La lectura de la sagrada Escritura, la oración de la Liturgia de las Horas y del Padre Nuestro, todo acto sincero de culto o de piedad reaviva en nosotros el espíritu de conversión y de penitencia y contribuye al perdón de nuestros pecados.

Los tiempos y los días de penitencia a lo largo del año litúrgico (el tiempo de Cuaresma, cada viernes en memoria de la muerte del Señor) son momentos fuertes de la práctica penitencial de la Iglesia (cf SC 109-110; CIC can. 1249-1253; CCEO 880-883). Estos tiempos son particularmente apropiados para los ejercicios espirituales, las liturgias penitenciales, las peregrinaciones como signo de penitencia, las privaciones voluntarias como el ayuno y la limosna, la comunicación cristiana de bienes (obras caritativas y misioneras).

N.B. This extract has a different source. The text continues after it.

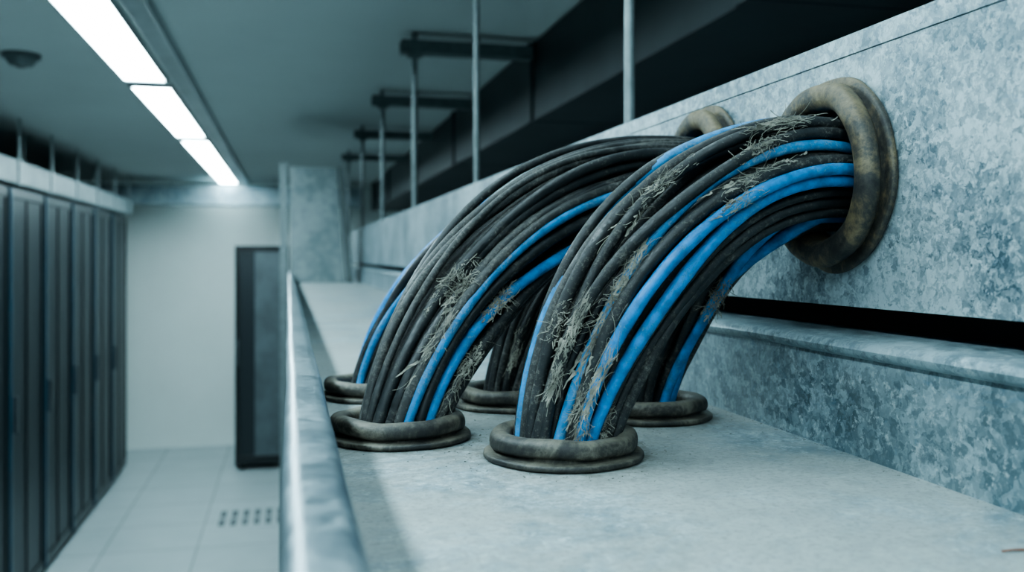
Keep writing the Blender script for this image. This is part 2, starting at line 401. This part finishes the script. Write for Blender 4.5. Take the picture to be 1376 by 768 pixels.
# debris on the tray
rs=random.Random(3); mb=MB()
for i in range(1400):
    g=rs.choice((A,A,A,B,E,E,C,D)); a=rs.uniform(0,6.28); d=.072+abs(rs.gauss(0,.025)); x=g[0]+d*math.cos(a); y=g[1]+d*math.sin(a)
    if rs.random()<.3: x=.4695-abs(rs.gauss(0,.006)); y=rs.uniform(.3,1.6)
    if not(.035<x<.469): continue
    if any(math.hypot(x-q[0],y-q[1])<.0725 for q in (A,B,C,D,E)): continue
    s=rs.uniform(.0002,.0009); v=[(x+rs.uniform(-s,s)*1.6,y+rs.uniform(-s,s)*1.6,rs.uniform(0,s)) for _ in range(4)]
    mb.add(v,[(0,1,2),(0,2,3),(0,3,1),(1,3,2)],0)
for (x,y,dr) in ((.304,.80,.3),(.303,.79,1.2),(.290,.86,2.)):
    p=np.array((x,y,.0006)); pts=[p]
    for q in range(6):
        dr+=rs.gauss(0,.5); pts.append(pts[-1]+np.array((math.cos(dr),math.sin(dr),0))*.002)
    v,f=tube(np.array(pts),.0002,4,1); mb.add(v.tolist(),f,0)
zc=212.5/(741-345); xc=(1362-688)/1250*zc; X=xc*CT+zc*ST; Y=-xc*ST+zc*CT
v,f=tube(np.array([(X-.008,Y,.001),(X-.003,Y-.001,.0016),(X+.004,Y,.001),(X+.01,Y-.002,.001)]),.0006,5,1); mb.add(v.tolist(),f,1)  # small red twig lying on the tray floor
mb.make('dust_debris',[M_crumb,M_wood])

# ------------------------------------------------------------ room shell
YB=12.66; XL=-3.4; XR=1.5; YN=-4
def slab(name,a,mat_):
    mb=MB(); mb.box(*a); return mb.make(name,[mat_])
slab('floor',(XL-.1,XR+.1,YN-.1,YB+.1,FLOOR-.1,FLOOR),M_tile)
slab('ceiling',(XL-.1,XR+.1,YN-.1,YB+.1,CEIL,CEIL+.1),M_ceil)
slab('wall_back',(XL,XR,YB,YB+.1,FLOOR,CEIL),M_wall)
slab('wall_left',(XL-.1,XL,YN,YB,FLOOR,CEIL),M_darkwall)
slab('wall_front',(XL,XR,YN-.1,YN,FLOOR,CEIL),M_darkwall)
mb=MB(); mb.box(XR,XR+.1,YN,YB,FLOOR,CEIL,0)
mb.make('wall_right',[M_darkwall])
mb=MB()
y=-.4
while y<9:
    mb.box(XR-.03,XR-.002,y+.006,y+1.094,EYE-.4,EYE+.595,0); y+=1.1
mb.make('wall_panel',[M_dark],bevel=.004)
mb=MB(); y=YN+.02
while y<11:
    mb.box(1.05,XR-.005,y,y+1.98,EYE+.6,CEIL-.004,0); mb.box(1.035,XR-.005,y+1.95,y+2.02,EYE+.597,CEIL-.002,0); y+=2.0
mb.make('ventilation_duct',[M_duct],bevel=.004)
def lamp(x,y0,y1,w,em=None):
    mb=MB(); mb.box(x-w/2,x+w/2,y0,y1,CEIL-.020,CEIL-.012,1)
    mb.box(x-w/2-.012,x-w/2,y0-.012,y1+.012,CEIL-.026,CEIL-.001,0); mb.box(x+w/2,x+w/2+.012,y0-.012,y1+.012,CEIL-.026,CEIL-.001,0)
    mb.box(x-w/2,x+w/2,y0-.012,y0,CEIL-.026,CEIL-.001,0); mb.box(x-w/2,x+w/2,y1,y1+.012,CEIL-.026,CEIL-.001,0)
    mb.box(x-w/2,x+w/2,y0,y1,CEIL-.012,CEIL-.001,0)
    mb.make('ceiling_light_or_fill',[M_alu,em or M_light])
XLt=-.735
for y0,y1 in ((-3.6,-1.0),(-.9,1.6),(1.75,5.22),(5.42,7.58),(7.86,12.3)):
    lamp(XLt,y0,y1,.20)
for y0 in (-2.6,-1.0,.6):  # unseen fill panels, added overhead to brighten the tray
    lamp(.15,y0,y0+1.2,.6,M_fill)
mb=MB(); mb.box(-.585,-.50,YN,YB-.02,CEIL-.035,CEIL-.001); mb.box(-.50,-.49,YN,YB-.02,CEIL-.05,CEIL-.001); mb.make('trim_1',[M_alu],bevel=.003)
mb=MB(); c=(-1.218,4.77); mb.cyl((c[0],c[1],CEIL-.02),.085,.02,n=40); mb.cyl((c[0],c[1],CEIL-.055),.05,.035,n=40,r2=.075); mb.cyl((c[0],c[1],CEIL-.065),.02,.01,n=24)
mb.make('smoke_detector',[M_strut],bevel=.003)
for zc in (1.46,2.65,3.95,5.3,6.75,8.3):
    Xr=.52; Y=(zc-Xr*ST)/CT
    mb=MB(); zt=CEIL-.002
    mb.cyl((Xr,Y,.3668),.0085 if zc<3 else .012,zt-.3668,n=14,mi=0)
    mb.cyl((Xr,Y,.3668),.020,.008,n=6,mi=0)
    if zc>3:
        mb.box(Xr-.06,1.03,Y-.035,Y+.035,EYE+.86,EYE+.868,1); mb.box(Xr-.06,1.03,Y-.035,Y-.028,EYE+.868,EYE+.915,1); mb.box(Xr-.06,1.03,Y+.028,Y+.035,EYE+.868,EYE+.915,1)
        mb.box(Xr-.03,Xr+.03,Y-.03,Y+.03,EYE+.848,EYE+.86,1)
    mb.make('threaded_rod_hanger' if zc<3 else 'trapeze_hanger',[M_rod,M_strut])
rz=EYE+.60; yr=6.35
mb=MB()
v=[(.012,yr,0),(.37,yr,0),(.31,yr,rz),(.012,yr,rz),(.012,yr+.5,0),(.37,yr+.5,0),(.31,yr+.5,rz),(.012,yr+.5,rz)]
mb.add(v,[(0,1,2,3),(4,7,6,5),(0,4,5,1),(1,5,6,2),(2,6,7,3),(3,7,4,0)])
v=[(.375,yr-.06,0),(.42,yr-.06,0),(.355,yr-.06,rz),(.315,yr-.06,rz),(.375,yr,0),(.42,yr,0),(.355,yr,rz),(.315,yr,rz)]
mb.add(v,[(0,1,2,3),(4,7,6,5),(0,4,5,1),(1,5,6,2),(2,6,7,3),(3,7,4,0)],1)
mb.make('vertical_riser_duct',[M_riser,M_strut],bevel=.003)
mb=MB(); mb.box(-.06,-.008,6.7,6.76,FLOOR,EYE+.66); mb.box(-.09,.02,6.66,6.80,FLOOR,FLOOR+.012)
mb.make('support_post',[M_rod],bevel=.003)
rack_top=EYE+.47; y=11.49
for i in range(8):
    y1=y; y0=y-.93; y=y0
    mb=MB(); xf=-1.82; b0=FLOOR+.06
    mb.box(-2.85,xf-.03,y0+.006,y1-.006,b0,rack_top,0)
    for yy in (y0+.006,y1-.056): mb.box(xf-.03,xf,yy,yy+.05,b0,rack_top,0)
    mb.box(xf-.004,xf+.012,y0+.004,y0+.050,b0,rack_top,2)
    mb.box(xf-.03,xf,y0+.056,y1-.056,b0,b0+.08,0); mb.box(xf-.03,xf,y0+.056,y1-.056,rack_top-.07,rack_top,0)
    mb.box(xf-.03,xf-.012,y0+.056,y1-.056,b0+.08,rack_top-.07,1)
    mb.box(xf-.012,xf-.002,(y0+y1)/2-.012,(y0+y1)/2+.012,b0+.08,rack_top-.07,0)
    mb.box(xf,xf+.03,y0+.085,y0+.11,FLOOR+1.25,FLOOR+1.5,3)
    for a_ in (y0+.1,y1-.1):
        for bx in (-2.7,-1.95): mb.cyl((bx,a_,FLOOR),.03,.065,n=12,mi=0)
    mb.make('server_rack',[M_rack,M_mesh,M_rackedge,M_handle],bevel=.004)
mb=MB(); x0,x1=-.60,.0; y0=11.1; y1=12.2; zt=EYE+.13
mb.box(x0,x1,y0+.03,y1,FLOOR+.06,zt,0)
mb.box(x0,x0+.05,y0,y0+.03,FLOOR+.06,zt,0); mb.box(x1-.05,x1,y0,y0+.03,FLOOR+.06,zt,0)
mb.box(x0+.05,x1-.05,y0,y0+.03,zt-.07,zt,0); mb.box(x0+.05,x1-.05,y0,y0+.03,FLOOR+.06,FLOOR+.16,0)
mb.box(x0+.22,x1-.05,y0+.005,y0+.03,FLOOR+.16,zt-.07,2)
mb.box(x0+.05,x0+.22,y0+.02,y0+.03,FLOOR+.16,zt-.07,1)
mb.box(x0+.02,x0+.045,y0-.03,y0,FLOOR+1.2,FLOOR+1.5,3)
for a_ in (y0+.1,y1-.1):
    for bx in (x0+.08,x1-.08): mb.cyl((bx,a_,FLOOR),.03,.065,n=12,mi=0)
mb.make('server_rack',[M_rack,M_mesh,simple('rack_door_grey',(.10,.125,.135),.5),M_handle],bevel=.004)
mb=MB(); mb.box(-2.0,-1.80,4,11.75,EYE+.50,EYE+.515); mb.box(-1.81,-1.80,4,11.75,EYE+.515,EYE+.66); mb.box(-2.0,-1.99,4,11.75,EYE+.515,EYE+.66)
for k in range(9):
    yy=4.3+k*.9; mb.cyl((-1.80,yy,EYE+.60),.01,CEIL-EYE-.602,n=10); mb.cyl((-2.0,yy,EYE+.60),.01,CEIL-EYE-.602,n=10)
    mb.box(-1.83,-1.79,yy-.03,yy+.03,EYE+.49,EYE+.67)
mb.make('overhead_cable_tray',[M_riser],bevel=.002)
mb=MB(); mb.box(XL+.01,.9,11.8,12.2,EYE+.63,EYE+.86)
for k in range(6): mb.box(-2.9+k*.75,-2.86+k*.75,11.79,12.21,EYE+.62,EYE+.87)
mb.make('overhead_duct',[M_galv_lo],bevel=.004)
mb=MB(); cx,cy=-.34,9.1; mb.box(cx-.36,cx+.36,cy-.36,cy+.36,FLOOR,FLOOR+.004,0)
for r_ in range(2):
    for k in range(6):
        x=cx-.26+k*.104; yy=cy-.27+r_*.29
        mb.box(x-.028,x+.028,yy,yy+.24,FLOOR+.004,FLOOR+.0055,1)
mb.make('perforated_floor_tile',[M_tile,M_slot])

# ------------------------------------------------------------ world, camera
w=bpy.data.worlds.new('world'); bpy.context.scene.world=w; w.use_nodes=True
w.node_tree.nodes['Background'].inputs[0].default_value=(.5,.7,.8,1); w.node_tree.nodes['Background'].inputs[1].default_value=.2
cam=bpy.data.cameras.new('camera'); co=bpy.data.objects.new('camera',cam); coll.objects.link(co)
co.location=(0,0,EYE); co.rotation_euler=(math.pi/2,0,-TH)
cam.sensor_width=36; cam.lens=36*1250/1376; cam.shift_y=-39/1376; cam.clip_start=.01
cam.dof.use_dof=True; cam.dof.focus_distance=.80*S; cam.dof.aperture_fstop=7
bpy.context.scene.camera=co
for o in list(bpy.data.objects):
    if o.parent is None:
        o.location=o.location*S
        if o is not co: o.scale=(S,S,S)
vs=bpy.context.scene.view_settings; vs.view_transform='AgX'; vs.look='AgX - Medium High Contrast'; vs.exposure=.58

El proceso de la conversión y de la penitencia fue descrito maravillosamente por Jesús en la parábola llamada “del hijo pródigo”, cuyo centro es “el padre misericordioso” (Lc 15,11-24): la fascinación de una libertad ilusoria, el abandono de la casa paterna; la miseria extrema en que el hijo se encuentra tras haber dilapidado su fortuna; la humillación profunda de verse obligado a apacentar cerdos, y peor aún, la de desear alimentarse de las algarrobas que comían los cerdos; la reflexión sobre los bienes perdidos; el arrepentimiento y la decisión de declararse culpable ante su padre, el camino del retorno; la acogida generosa del padre; la alegría del padre: todos estos son rasgos propios del proceso de conversión. El mejor vestido, el anillo y el banquete de fiesta son símbolos de esta vida nueva, pura, digna, llena de alegría que es la vida del hombre que vuelve a Dios y al seno de su familia, que es la Iglesia. Sólo el corazón de Cristo, que conoce las profundidades del amor de su Padre, pudo revelarnos el abismo de su misericordia de una manera tan llena de simplicidad y de belleza.